Saturday morning he was up early to hunt ducks with his son, Michael, a senior at Riggs, before attending another of his daughter’s volleyball games in Pierre, then driving to Rapid City in time for the Lincoln Day Dinner Saturday night.

He’d planned on sitting in a tree at the old family farm near Vale with a bow in hand Sunday morning, but an early cup of coffee with his mom won out. He’ll get to that tree stand, though, as time allows.

And it doesn’t allow much.

It’s a crammed schedule for the 50-year-old Jackley, what with balancing private practice obligations, family obligations, and an active campaign for the attorney general’s job now held by first-term Jason Ravnsborg.

Ravnsborg’s political future is cloudy, and perhaps non-existent, following his no-contest pleas on two misdemeanor charges in connection with a fatal car-pedestrian accident late on the evening of Sept. 12, 2020, on Highway 14 just west of Highmore. Ravnsborg apparently was distracted when he allowed his Ford Taurus to drift out of the westbound lane and onto the shoulder, where 55-year-old Joe Boever was walking with a flashlight that investigators said was turned on.

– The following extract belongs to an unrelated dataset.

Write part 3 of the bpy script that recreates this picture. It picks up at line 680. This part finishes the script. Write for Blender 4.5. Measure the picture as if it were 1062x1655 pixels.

Ravnsborg claimed he never saw Boever, whose face hit the windshield, sending his glasses inside the car. Ravnsborg dialed 911, telling the dispatcher who he was and that he’d hit something in the roadway. It was the dispatcher who first asked if it was a deer, and Ravnsborg said it might have been. A local sheriff came to the scene, but neither he nor Ravnsborg located Boever’s body.

The sheriff loaned his private car to Ravnsborg, who drove back to Pierre and returned to Highmore the next day, followed by his chief of staff, to return the sheriff’s vehicle. Ravnsborg stopped at the scene of the accident, discovered Boever’s body, and drove to the sheriff’s nearby home to report it.

Noem has called for Ravnsborg to resign. And the state Legislature is considering impeachment proceedings that had begun but were suspended pending the outcome of his criminal trial.

Ravnsborg hasn’t yet said that he won’t run for a second term. When asked if he thinks Ravnsborg will run, Jackley said: “I’ll leave all that to the current attorney general and to the Legislature. I’m just focusing on my race, my pathway, and trying to earn the job in 2022.

It’s a job Jackley says he loves, noting that he has missed public service since he left the AG’s office in January of 2019.

“I miss the people.  That’s part of why I served as Jones County State’s Attorney and now am Haakon County State’s Attorney,” Jackley said. “I miss working with those devoted to public service. You’re working with like-minded people — the local sheriffs, state’s attorneys, first responders, victim-witness advocates, all those involved — to help protect the people.”

At this point, Jackley has the endorsement of 59 of the 66 state’s attorneys in South Dakota and 63 of the 66 sheriffs.

“That has been a very humbling experience, gaining their support again,” Jackley said. “I’m working in trying to obtain support from all of them.”

Jackley also has to line up support from delegates to the Republican Party’s state convention in 2022. AG candidates for both major parties are chosen at their conventions, rather than through a primary election. And despite his inexperience as a prosecutor, Ravnsborg did a good job of lining up delegate support in 2018.

When I asked Jackley if he still has an interest in another run for governor, he offered a fairly predictable response: “At this time I’m running for attorney general in 2022 and that’s my focus.”

Jackley doesn’t comment on the Ravnsborg case and hasn’t had any direct contact with it. He does know Nick Nemec, a cousin to Boever who has been outspoken in his criticism of Ravnsborg and the way the case has been handled. 

“Nick is somebody I know. I’ve been on his farm and ranch, but I don’t represent anybody,” Jackley said.

When asked if he has any concerns about the demands of the AG’s job on his personal life, Jackley said: “I’m not sure I could have any less time than I have now, what with a daughter playing volleyball, a son playing high school football, me doing my private practice and running for AG.”

All for the chance to go back to public service, and take another cut in pay.